Claro que aquí, en esta tierra valenciana y mediterránea, tenemos en Navidad y casi siempre presentes otras leyendas muy distintas, que carecen del garbo y salero de la anterior. Tienen unos protagonistas muy poco poéticos y en los sucesos narrados no encuentra el sentido común el menor atisbo lírico o navideño. Sin ir más lejos, ahí está de nuevo la actual leyenda del cemento valenciano, que por las comarcas norteñas protagoniza Carlos Fabra, personificado en innecesario aeropuerto.

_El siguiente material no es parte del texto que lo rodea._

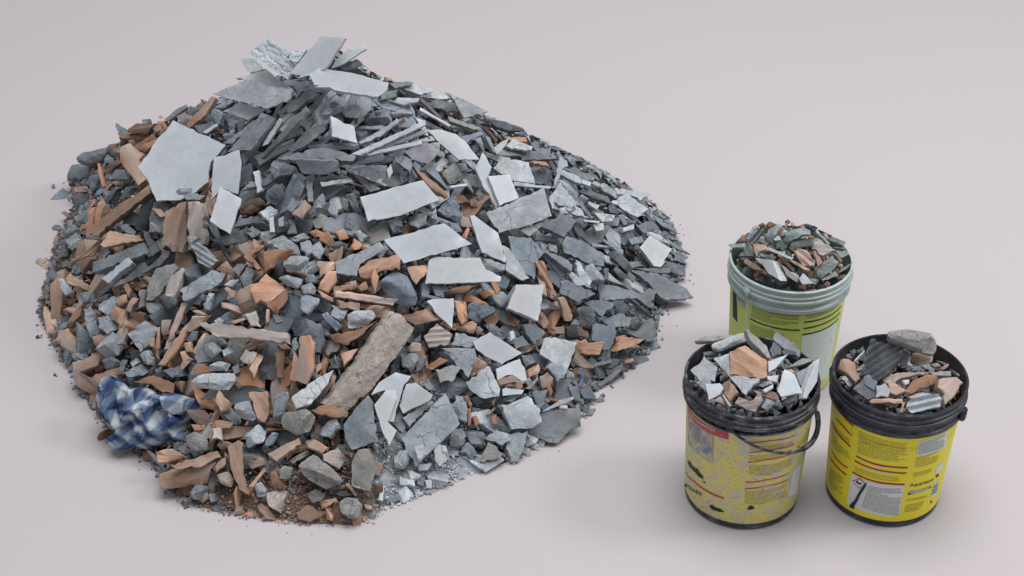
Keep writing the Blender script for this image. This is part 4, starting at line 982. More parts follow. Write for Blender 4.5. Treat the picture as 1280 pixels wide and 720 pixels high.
# ------------------------------------------------------------------ buckets
BH, BR = 0.34, 0.150
BK = []
g = on_z(926, 615); BK.append((g.x, g.y)); g = on_z(1102, 612); BK.append((g.x, g.y)); g = on_z(989, 322, BH); BK.append((g.x, g.y))
BNAME = ['front left bucket', 'front right bucket', 'green bucket']
def bk_surface(i):
    bx, by = BK[i]; up = (0.030, 0.018, 0.030)[i]; dome = (0.06, 0.055, 0.10)[i]
    def f(x, y):
        q = ((x - bx) ** 2 + (y - by) ** 2) / BR ** 2
        return BH - 0.035 + up + dome * (1 - q) if q < 1.15 else 0.0
    def s(u, v, lift):
        d = ray(u, v); t0 = (0.6 - HC) / d.z; t1 = -HC / d.z
        for k in range(240):
            p = CAM + d * (t0 + (t1 - t0) * k / 240)
            if p.z < f(p.x, p.y) + lift: return p
        z = BH + .02 + lift; return CAM + d * ((z - HC) / d.z)
    def nrm(p):
        return Vector(((p.x - bx) * 2 * dome / BR ** 2, (p.y - by) * 2 * dome / BR ** 2, 1)).normalized()
    return s, nrm, f
for win, k, col, lay, px, opt, short, label in parse(BUCKET):
    i = int(win) - 1; s, nrm, _f = bk_surface(i); opt['lift'] = opt.get('lift', 0) + (lay - 3) * .008
    add_fragment(k, col, px, lay, opt, s, nrm, BNAME[i], short, label)
def lathe(prof, n=96, caps=True):
    bm = bmesh.new(); rings = []
    for r_, z in prof:
        rings.append([bm.verts.new((r_ * math.cos(2 * math.pi * k / n), r_ * math.sin(2 * math.pi * k / n), z)) for k in range(n)])
    for A, B in zip(rings, rings[1:]):
        for k in range(n): bm.faces.new((A[k], A[(k + 1) % n], B[(k + 1) % n], B[k]))
    if caps: bm.faces.new(rings[0][::-1])
    for f in bm.faces: f.smooth = True
    bmesh.ops.recalc_face_normals(bm, faces=bm.faces[:])
    me = bpy.data.meshes.new('lathe'); bm.to_mesh(me); bm.free(); me.set_sharp_from_angle(angle=math.radians(40)); return me
def rbody(z): return 0.1285 + (0.1405 - 0.1285) * z / 0.28      # outer radius of the tapering wall
def plastic(name, base, scuff, amt, scale=30, rough=.42):
    m, nt, b = new_mat(name); L = nt.links.new
    tc = nd(nt, 'ShaderNodeTexCoord'); mp = nd(nt, 'ShaderNodeMapping'); mp.inputs['Scale'].default_value = (1, 1, 3); L(tc.outputs['Object'], mp.inputs['Vector'])
    n1 = nd(nt, 'ShaderNodeTexNoise', i_Scale=scale, i_Detail=7.0, i_Roughness=.7); L(mp.outputs[0], n1.inputs['Vector'])
    n2 = nd(nt, 'ShaderNodeTexNoise', i_Scale=scale * 5, i_Detail=4.0, i_Roughness=.7); L(tc.outputs['Object'], n2.inputs['Vector'])
    f = ramp(nt, n1.outputs['Fac'], [(.50, (0, 0, 0)), (.66, (amt,) * 3)])
    f2 = ramp(nt, n2.outputs['Fac'], [(.60, (0, 0, 0)), (.70, (amt * .7,) * 3)])
    c = mix(nt, base, scuff, f); c = mix(nt, c, scuff, f2); L(c, b.inputs['Base Color'])
    b.inputs['Roughness'].default_value = rough; bump(nt, b, n1.outputs['Fac'], .06, .001); return m
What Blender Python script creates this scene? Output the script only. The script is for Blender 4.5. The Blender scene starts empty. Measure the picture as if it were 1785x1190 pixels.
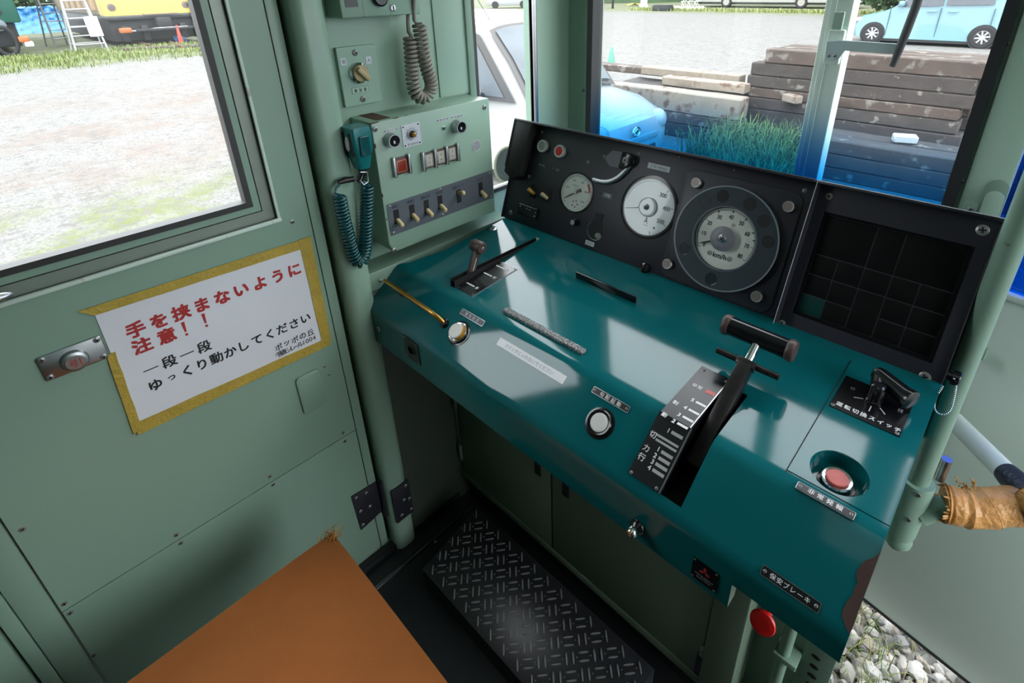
import bpy, bmesh, math, random
from mathutils import Matrix, Vector
random.seed(7)
SC = bpy.context.scene
COL = SC.collection
PI = math.pi
# ------------------------------------------------------------------ camera model (1785 x 1190 frame)
CR = (Vector((0.72637326, 0.6869839, -0.02085691)), Vector((0.27374751, -0.31701196, -0.90805601)), Vector((-0.63043175, 0.65387808, -0.41832914)))
CF, CX, CY = 926.94, 933.73, 396.81
CAM = Vector((0, 0, 1.55))
def ray(p):
    return CR[0]*((p[0]-CX)/CF) + CR[1]*((p[1]-CY)/CF) + CR[2]
def at(p, ax, v):                      # the point of a real plane (axis ax = v) seen at p
    d = ray(p); return CAM + d*((v-CAM[ax])/d[ax])
def onf(p, M, n=0.0):                  # (u, v) on a tilted plane
    d = ray(p); N = M.col[2].xyz; O = M.translation + N*n
    q = CAM + d*((O-CAM).dot(N)/d.dot(N)) - O
    return (q.dot(M.col[0].xyz), q.dot(M.col[1].xyz))
def frame(o, x, y):
    x = Vector(x).normalized(); y = Vector(y).normalized(); z = x.cross(y)
    return Matrix(((x.x, y.x, z.x, o[0]), (x.y, y.y, z.y, o[1]), (x.z, y.z, z.z, o[2]), (0, 0, 0, 1)))
def tilt(o, deg):
    a = math.radians(deg); return frame(o, (1, 0, 0), (0, math.cos(a), math.sin(a)))
def wallf(x):                          # faces +X: local x = world Y, local y = world Z
    return frame((x, 0, 0), (0, 1, 0), (0, 0, 1))
def frontf(y):                         # faces -Y: local x = world X, local y = world Z
    return frame((0, y, 0), (1, 0, 0), (0, 0, 1))
ID = Matrix.Identity(4)
def T(x, y, z): return Matrix.Translation((x, y, z))
def RX(d): return Matrix.Rotation(math.radians(d), 4, 'X')
def RY(d): return Matrix.Rotation(math.radians(d), 4, 'Y')
def RZ(d): return Matrix.Rotation(math.radians(d), 4, 'Z')

# ------------------------------------------------------------------ materials
MATS = {}
def mat(name, col, rough=0.5, metal=0.0, var=0.08, scale=6.0, bump=0.0, bscale=80.0, coat=0.0, emit=None, spec=0.5, rvar=0.0, dirt=None):
    if name in MATS: return MATS[name]
    m = bpy.data.materials.new(name); m.use_nodes = True; nt = m.node_tree; nd = nt.nodes; b = nd['Principled BSDF']
    b.inputs['Roughness'].default_value = rough; b.inputs['Metallic'].default_value = metal
    b.inputs['Specular IOR Level'].default_value = spec; b.inputs['Coat Weight'].default_value = coat
    tc = nd.new('ShaderNodeNewGeometry')
    nz = nd.new('ShaderNodeTexNoise'); nz.inputs['Scale'].default_value = scale; nz.inputs['Detail'].default_value = 5
    nt.links.new(tc.outputs['Position'], nz.inputs['Vector'])
    mx = nd.new('ShaderNodeMix'); mx.data_type = 'RGBA'
    lo = [max(0, c*(1-var)) for c in col]; hi = [min(1, c*(1+var)) for c in col]
    mx.inputs['A'].default_value = (*lo, 1); mx.inputs['B'].default_value = (*hi, 1)
    nt.links.new(nz.outputs['Fac'], mx.inputs['Factor'])
    out = mx.outputs['Result']
    if dirt:
        n2 = nd.new('ShaderNodeTexNoise'); n2.inputs['Scale'].default_value = dirt[1]; n2.inputs['Detail'].default_value = 8
        nt.links.new(tc.outputs['Position'], n2.inputs['Vector'])
        rp = nd.new('ShaderNodeValToRGB'); rp.color_ramp.elements[0].position = dirt[2]; rp.color_ramp.elements[1].position = dirt[2]+dirt[3]
        nt.links.new(n2.outputs['Fac'], rp.inputs['Fac'])
        m2 = nd.new('ShaderNodeMix'); m2.data_type = 'RGBA'; m2.inputs['B'].default_value = (*dirt[0], 1)
        nt.links.new(rp.outputs['Color'], m2.inputs['Factor']); nt.links.new(out, m2.inputs['A']); out = m2.outputs['Result']
    nt.links.new(out, b.inputs['Base Color'])
    if rvar:
        mr = nd.new('ShaderNodeMapRange'); mr.inputs['To Min'].default_value = max(0.02, rough-rvar); mr.inputs['To Max'].default_value = rough+rvar
        n3 = nd.new('ShaderNodeTexNoise'); n3.inputs['Scale'].default_value = 14; n3.inputs['Detail'].default_value = 6
        nt.links.new(tc.outputs['Position'], n3.inputs['Vector']); nt.links.new(n3.outputs['Fac'], mr.inputs['Value']); nt.links.new(mr.outputs['Result'], b.inputs['Roughness'])
    if bump:
        n4 = nd.new('ShaderNodeTexNoise'); n4.inputs['Scale'].default_value = bscale; n4.inputs['Detail'].default_value = 3
        nt.links.new(tc.outputs['Position'], n4.inputs['Vector'])
        bp = nd.new('ShaderNodeBump'); bp.inputs['Strength'].default_value = bump; bp.inputs['Distance'].default_value = 0.01
        nt.links.new(n4.outputs['Fac'], bp.inputs['Height']); nt.links.new(bp.outputs['Normal'], b.inputs['Normal'])
    if emit:
        b.inputs['Emission Color'].default_value = (*emit[0], 1); b.inputs['Emission Strength'].default_value = emit[1]
    MATS[name] = m; return m
def glass(name, low=None, z0=1.15, z1=1.3, haze=0.0, refl=1.0, tint=(1, 1, 1)):
    if name in MATS: return MATS[name]
    m = bpy.data.materials.new(name); m.use_nodes = True; nt = m.node_tree; nd = nt.nodes; nd.clear()
    out = nd.new('ShaderNodeOutputMaterial'); tr = nd.new('ShaderNodeBsdfTransparent'); tr.inputs['Color'].default_value = (*tint, 1)
    gl = nd.new('ShaderNodeBsdfGlossy'); gl.inputs['Roughness'].default_value = 0.02
    fr = nd.new('ShaderNodeLayerWeight'); pw = nd.new('ShaderNodeMath'); pw.operation = 'POWER'; pw.inputs[1].default_value = 5.0
    nt.links.new(fr.outputs['Facing'], pw.inputs[0])
    mu = nd.new('ShaderNodeMath'); mu.operation = 'MULTIPLY_ADD'; mu.inputs[1].default_value = 0.9*refl; mu.inputs[2].default_value = 0.03*refl
    nt.links.new(pw.outputs[0], mu.inputs[0])
    mx = nd.new('ShaderNodeMixShader'); nt.links.new(mu.outputs[0], mx.inputs[0])
    src = tr.outputs[0]
    if low:
        g = nd.new('ShaderNodeNewGeometry'); sp = nd.new('ShaderNodeSeparateXYZ'); nt.links.new(g.outputs['Position'], sp.inputs[0])
        nz = nd.new('ShaderNodeTexNoise'); nz.inputs['Scale'].default_value = 3.0; nt.links.new(g.outputs['Position'], nz.inputs['Vector'])
        ad = nd.new('ShaderNodeMath'); ad.operation = 'MULTIPLY_ADD'; ad.inputs[1].default_value = 0.10; nt.links.new(nz.outputs['Fac'], ad.inputs[0]); nt.links.new(sp.outputs['Z'], ad.inputs[2])
        mr = nd.new('ShaderNodeMapRange'); mr.interpolation_type = 'SMOOTHSTEP'
        mr.inputs['From Min'].default_value = z0+0.05; mr.inputs['From Max'].default_value = z1+0.05
        nt.links.new(ad.outputs[0], mr.inputs['Value'])
        c = nd.new('ShaderNodeMix'); c.data_type = 'RGBA'; c.inputs['A'].default_value = (*low, 1); c.inputs['B'].default_value = (1, 1, 1, 1)
        nt.links.new(mr.outputs['Result'], c.inputs['Factor']); nt.links.new(c.outputs['Result'], tr.inputs['Color'])
        # the film itself scatters a little blue
        df = nd.new('ShaderNodeBsdfTranslucent'); df.inputs['Color'].default_value = (0.0, low[1]*0.35, low[2]*0.65, 1)
        inv = nd.new('ShaderNodeMath'); inv.operation = 'MULTIPLY_ADD'; inv.inputs[1].default_value = -0.03; inv.inputs[2].default_value = 0.03
        nt.links.new(mr.outputs['Result'], inv.inputs[0])
        m2 = nd.new('ShaderNodeMixShader'); nt.links.new(inv.outputs[0], m2.inputs[0]); nt.links.new(src, m2.inputs[1]); nt.links.new(df.outputs[0], m2.inputs[2]); src = m2.outputs[0]
    if haze:
        d2 = nd.new('ShaderNodeBsdfTranslucent'); d2.inputs['Color'].default_value = (0.9, 0.95, 1, 1)
        m3 = nd.new('ShaderNodeMixShader'); m3.inputs[0].default_value = haze; nt.links.new(src, m3.inputs[1]); nt.links.new(d2.outputs[0], m3.inputs[2]); src = m3.outputs[0]
    nt.links.new(src, mx.inputs[1]); nt.links.new(gl.outputs[0], mx.inputs[2]); nt.links.new(mx.outputs[0], out.inputs['Surface'])
    MATS[name] = m; return m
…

Cuenta la leyenda que el mundo empresarial y el capital emprendedor se rompía los cuernos por tal de invertir en las rentables infraestructuras aeroportuarias que convertiría a los valencianos del norte en ciudadanos con un bienestar económico suizo. Nos explican los hechos que poco rentable se ofrece la inversión cuando nadie -que no sea un organismo oficial como la Generalitat o paraoficial como las cajas de ahorro- invierte un euro en tan onerosa empresa. Y quien invierte tiene garantizada la rentabilidad de su euro por parte de los poderes públicos. Así que cabe un aleluya a la libre competencia y al sistema libre de mercado. Qué importa que los hipotéticos inversores carezcan de fe. Se trata de una leyenda. La realidad es que el promotor del aeropuerto fue reelegido a la búlgara, a la comunista, presidente provincial de su partido con el 98,3% de los votos. Oído el cuento, nos quedamos con Dimas y las chabolas navideñas.